Sometimes they reappear, other times they just disappear. But often they just move on. Reasons vary; relocation, illness, divorce and death. Our family moved a lot growing up because Dad was in the military, but even when we stayed put friends drifted in and out as people developed new interests.

What this means for me is, I don't need to grieve so deeply over the losses. Which was a struggle for a very long time because when my 'forever marriage' transitioned to divorce, it seemed complicated because children were involved. And I held strong beliefs about keeping a ‘together team‘ of husband and wife raising the healthiest children possible.

As things changed I struggled with the dissolution of what we had created together. Would we tear the family we had created apart? How would we help them navigate the stormy seas of adolescence and young adulthood? How could we continue to parent while pursuing separate lives? If our children couldn't count on us to be their constants in this unpredictable world, who could they count on?

I used to believe God was the answer, but my experience was that he didn't protect you from 'bad things' happening either. So I'm thinking they need to learn to count on themselves to be able to handle whatever life brings them and trust that they are okay, because they are LOVED -- by us, by God and the world at large -- and therefore safe.
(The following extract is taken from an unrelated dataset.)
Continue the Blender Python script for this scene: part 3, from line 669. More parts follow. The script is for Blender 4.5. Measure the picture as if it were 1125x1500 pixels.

When I joined the LDS faith, I was ready to start a family. I wanted to raise healthy, happy children; spiritually, emotionally, and physically. For me that meant within a religious framework, a sort of protective life-support network.

And I loved the way it felt in the early years of the marriage; the security of our religious practices, the guidelines providing a sweet, safe arena to raise children. But as our relationship stumbled and I found myself living with an increasingly unhappy husband -- blaming me for his unhappiness -- eventually I began blaming myself until I was drowning in self-doubt.

For a long time I had leaned on my faith for strength, but eventually felt betrayed not only by my partner but by God when things got worse. And in the process, lost faith in myself.

So this is where I find myself today. Bobbing back to the surface of life’s currents, unwilling to waste any more precious energy looking for blame. Still navigating the seas of parenthood, I want to instill in our children a deep abiding faith in themselves, so that no matter what happens in this uncertain world, they will know that they are fine and loved and protected, just as they are, with nothing to change. Unless they want to.

So, is marriage forever? My answer is yes, if it works out that way. And no, if it works out that way. Reality sort of comes first, because as Byron Katie says, “When you argue with reality you lose, every time.”
And when I drop the arguing, I am free to take the best of what is left and move on.